The two-stage rocketship, standing taller than the Statue of Liberty at 120m high, blasted off from the company’s Starbase spaceport and test facility east of Brownsville, Texas, on a planned 90-minute debut flight into space.
A live SpaceX webcast of the lift-off showed the rocketship rising from the launch tower into the morning sky as the Super Heavy’s 33 raptor engines roared to life in a ball of flame and billowing clouds of exhaust and water vapour.
Getting the Starship and its booster rocket off the ground together for the first time represents a milestone in SpaceX’s ambition of sending humans back to the moon and ultimately on to Mars – playing a pivotal role in Artemis, Nasa’s newly inaugurated human spaceflight programme.
A successful flight would instantly rank the Starship system as the most powerful launch vehicle on Earth.

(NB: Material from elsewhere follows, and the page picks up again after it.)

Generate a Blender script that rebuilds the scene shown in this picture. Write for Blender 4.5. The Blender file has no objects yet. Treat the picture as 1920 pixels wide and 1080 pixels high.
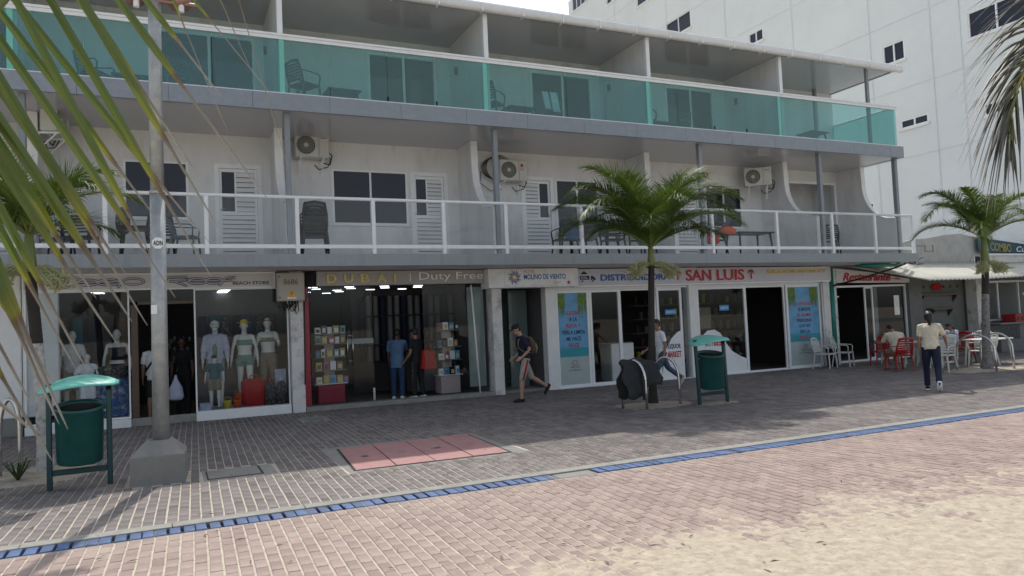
import bpy, math, random
import numpy as np
from mathutils import Vector, Matrix, noise
R = math.radians; PI = math.pi
random.seed(7); rng = np.random.default_rng(7)
S = bpy.context.scene; COL = S.collection

# ------------------------------------------------------------------ camera
W_, H_ = 1920, 1080
FPX = 1400.0; YAW, PIT, ROL = R(24.8215), R(2.6505), R(-2.5038); CH = 1.75
_f = Vector((math.sin(YAW)*math.cos(PIT), math.cos(YAW)*math.cos(PIT), math.sin(PIT)))
_r = Vector((math.cos(YAW), -math.sin(YAW), 0)); _u = _r.cross(_f)
RT = math.cos(ROL)*_r + math.sin(ROL)*_u; UP = -math.sin(ROL)*_r + math.cos(ROL)*_u
cam = bpy.data.objects.new('camera', bpy.data.cameras.new('camera')); COL.objects.link(cam)
cam.matrix_world = Matrix((( RT.x, UP.x, -_f.x, 0), (RT.y, UP.y, -_f.y, 0), (RT.z, UP.z, -_f.z, CH), (0, 0, 0, 1)))
cam.data.sensor_width = 36; cam.data.lens = 36*FPX/W_; cam.data.clip_start = .05; cam.data.clip_end = 6000
cam.data.dof.use_dof = True; cam.data.dof.focus_distance = 15; cam.data.dof.aperture_fstop = 11
S.camera = cam
def ray(px, py): return RT*((px-960)/FPX) - UP*((py-540)/FPX) + _f
def at(px, py, Y): d = ray(px, py); return Vector((0, 0, CH)) + d*(Y/d.y)       # point at depth Y on a sight line
def gnd(px, py, z=0.): d = ray(px, py); return Vector((0, 0, CH)) + d*((z-CH)/d.z)

# ------------------------------------------------------------------ light
SUN_EL = R(58); SUNDIR = Vector((.27, 1.0, 0)).normalized()*math.cos(SUN_EL) + Vector((0, 0, math.sin(SUN_EL)))
wd = bpy.data.worlds.new('World'); S.world = wd; wd.use_nodes = True
nt = wd.node_tree; nt.nodes.clear()
sk = nt.nodes.new('ShaderNodeTexSky'); sk.sky_type = 'NISHITA'; sk.sun_disc = False
sk.sun_elevation = SUN_EL; sk.sun_rotation = math.atan2(SUNDIR.x, SUNDIR.y); sk.dust_density = 2.5; sk.air_density = 1.0
bg = nt.nodes.new('ShaderNodeBackground'); bg.inputs[1].default_value = .15
ow = nt.nodes.new('ShaderNodeOutputWorld')
bw_ = nt.nodes.new('ShaderNodeRGBToBW'); nt.links.new(sk.outputs[0], bw_.inputs[0])
cg = nt.nodes.new('ShaderNodeVectorMath'); cg.operation = 'SCALE'; cg.inputs[0].default_value = (1.0, 1.02, 1.05); nt.links.new(bw_.outputs[0], cg.inputs['Scale'])
tcw = nt.nodes.new('ShaderNodeTexCoord'); nzw = nt.nodes.new('ShaderNodeTexNoise'); nzw.inputs['Scale'].default_value = 2.2; nzw.inputs['Detail'].default_value = 7; nt.links.new(tcw.outputs['Generated'], nzw.inputs[0])
mrw = nt.nodes.new('ShaderNodeMapRange'); mrw.inputs[1].default_value = .35; mrw.inputs[2].default_value = .6; mrw.inputs[3].default_value = .25; mrw.inputs[4].default_value = .8; nt.links.new(nzw.outputs['Fac'], mrw.inputs[0])
mxw = nt.nodes.new('ShaderNodeMix'); mxw.data_type = 'RGBA'; nt.links.new(mrw.outputs[0], mxw.inputs[0]); nt.links.new(sk.outputs[0], mxw.inputs[6]); nt.links.new(cg.outputs[0], mxw.inputs[7])
nt.links.new(mxw.outputs[2], bg.inputs[0]); nt.links.new(bg.outputs[0], ow.inputs[0])
sl = bpy.data.lights.new('sun', 'SUN'); sl.energy = 2.05; sl.angle = R(.6); sl.color = (1, .95, .87)
so = bpy.data.objects.new('sun', sl); COL.objects.link(so); so.rotation_euler = SUNDIR.to_track_quat('Z', 'Y').to_euler()
S.view_settings.view_transform = 'Standard'; S.view_settings.look = 'None'
S.view_settings.exposure = .68; S.view_settings.gamma = 1; S.view_settings.use_curve_mapping = False
S.render.engine = 'CYCLES'
S.cycles.transparent_max_bounces = 24; S.cycles.max_bounces = 10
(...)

A previous attempt on Monday to launch the Starship was scrubbed in the final minutes of countdown due to a frozen pressurisation valve.
Both the lower-stage Super Heavy booster and the upper-stage Starship vessel it carries to space are designed as reusable components, capable of flying back to Earth for soft landings.
Such a manouvre has become routine in dozens of missions for SpaceX’s smaller orbital-class Falcon 9 rocket.
But neither stage will be recovered from today’s launch.
Instead, both parts will end their inaugural flight to space with crash landings at sea – the lower stage falling into the Gulf of Mexico, the upper stage coming down in the Pacific after achieving nearly one full Earth orbit.
Prototypes of the Starship cruise vessel have made five sub-space test flights to altitudes of 10km in recent years, but the booster rocket has never left the ground.
In February, SpaceX conducted a test-firing of the Super Heavy, igniting 31 of its 33 engines for roughly 10 seconds with the rocket bolted in place vertically atop a platform.
The Federal Aviation Administration last Friday granted a licence for the first test flight of the fully stacked rocket system, clearing a final regulatory hurdle for the long-awaited launch.
The SpaceX announcement this week on Twitter that it planned a second launch attempt today after the first was scrubbed, amused many of Musk’s fans and detractors alike.
The tweet set off a flurry of jokes on the social media platform making reference to 4/20 as a date widely associated with cannabis culture, and to the notoriety Musk gained in 2018 when he smoked marijuana on a live web show.
Musk, who purchased Twitter last year for US$44 billion, is the founder, CEO and chief engineer of SpaceX.
He also is chief executive of electric carmaker Tesla Inc.
If all goes as planned today, the Starship will ascend on a flight most of the way around the Earth before it re-enters the atmosphere and free-falls into the Pacific at supersonic speed, about 97km off the coast of the northern Hawaiian islands.
After separating from the Starship, the Super Heavy booster is expected to execute the beginnings of a controlled return flight before plunging into the Gulf.
As designed, the Starship rocket is nearly two times more powerful than Nasa’s own Space Launch System (SLS), which made its debut uncrewed flight to orbit in November, sending a Nasa cruise vessel called Orion on a 10-day voyage around the moon and back.